The racers have similar animation and vibrancy, best seen on the podiums at the end of races. The triumphs and losses have beautiful animations, and varied animations too depending on the chosen costume in some cases.

Image: https://www.crashbandicoot.com/crashteamracing

Nitro-fueled for a reason

The original Crash Team Racing was very much a straight party-style kart racing experience, and as the games progressed, so did the options. In this game, all of the extras and then some have been crammed into a beautiful package that allows players to race and play how they want to.
Given that this game also includes tracks from Nitro Kart, the grand total of tracks to race on has been upped to 31, with a total of 26 different characters to choose from separated into 4 different class types. Balanced, speed, handling and acceleration.
Adventure mode is where players are going to want to start, and it offers a couple of ways to tackle it. Classic is, as it says, classic. You’ll go through the story as one character without the ability to change and the difficulty will be similar to what it was in the original game. Or, you can choose nitro-fueled mode which allows for difficulty selection (easy, medium and hard) as well as the option to change racers and customization options throughout the game.
The difficulty options are a little all over the place, however. Medium can be hair-pullingly frustrating with the rubber-band AI at times, and easy is the sort of difficulty that you could tackle blindfolded. The ability to switch difficulties throughout adventure mode is absent, and is a feature that would really help things. Especially seeing as the difficulty choice doesn’t change how things are unlocked, meaning there’s no real punishment or reward for which difficulty is chosen.

Image: https://www.crashbandicoot.com/crashteamracing

The tracks themselves are also true to form, looking absolutely gorgeous and playing amazingly well.

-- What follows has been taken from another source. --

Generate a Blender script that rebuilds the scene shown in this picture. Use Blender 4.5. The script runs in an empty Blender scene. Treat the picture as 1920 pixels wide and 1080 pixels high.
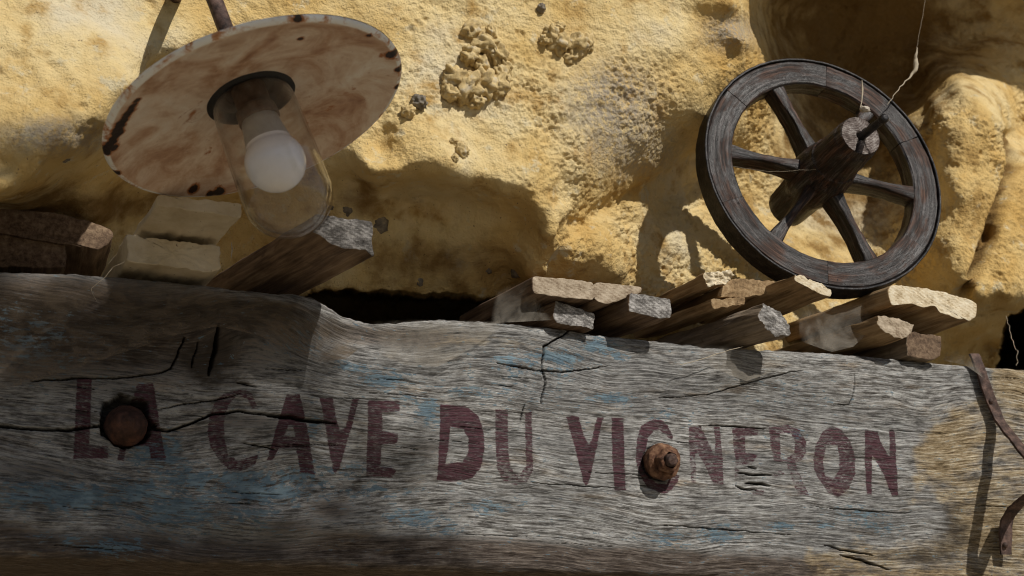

It’s similar to Mario Kart, in that as you race you can pick up items to hinder your foes or aid yourself, such as bombs, TNT crates and shields. Though the games unique feature in racing is that to Git Gud, it requires you to master and memorize both the tracks and the turbo feature, which is activated through drifting.
So in saying that, the best way to play the game first time around is on easy mode to blast through Adventure and unlock all your basics, and then tackle the various challenges through the Arcade mode, which also allows you to select your difficulty. Each track has three challenges, in terms of the trophy race, which is your basic race, the relic race, which has the goal of beating a set time, and the CTR coin race, which involved finding the letters ‘CTR’ hidden through the track and then coming first.
It ensures there’s plenty of replay-ability of all the tracks and challenges to be tackled. And, of course, things to unlock. There are heaps of fun skins, paint jobs, kart styles, stickers and more to be unlocked, either through racing or the new ‘pit stop’ feature. Each race rewards ingame currency which can then be used to buy cosmetic items or racers. Though, given the small amount of coins rewarded compared to the high cost of cosmetic items, you might be grinding for a while to get that one kart or one character you really want. Especially given the pit stop rotates its items on a daily basis.
There’s also online racing, naturally, so you can show off your fancy customization and your skills to the world. Whether it’s through a traditional race or the battle mode. Though, playing on Switch I found the matchmaking to be a little lackluster.
Image: https://www.crashbandicoot.com/crashteamracing

Gotta go fast!

Crash Team Racing Nitro Fueled is a game that takes nostalgia to another level and proves that even if it ain’t broke, you can still manage to fix it. More customization, more tracks, difficulty levels and then some. The only real flaw I found was the load times can be almost unbearable in a game based around speed, and there are a lot of loading screens. But perhaps this is just the Switch version.
All in all though, it’s a hard game to fault. It breathes life into something that was already vibrant, making it full of life, full of excitement, and even a few surprises for people who thought they’d played the original games to death.
Crash Team Racing Nitro Fueled is out now for Nintendo Switch, Xbox One and Playstation 4.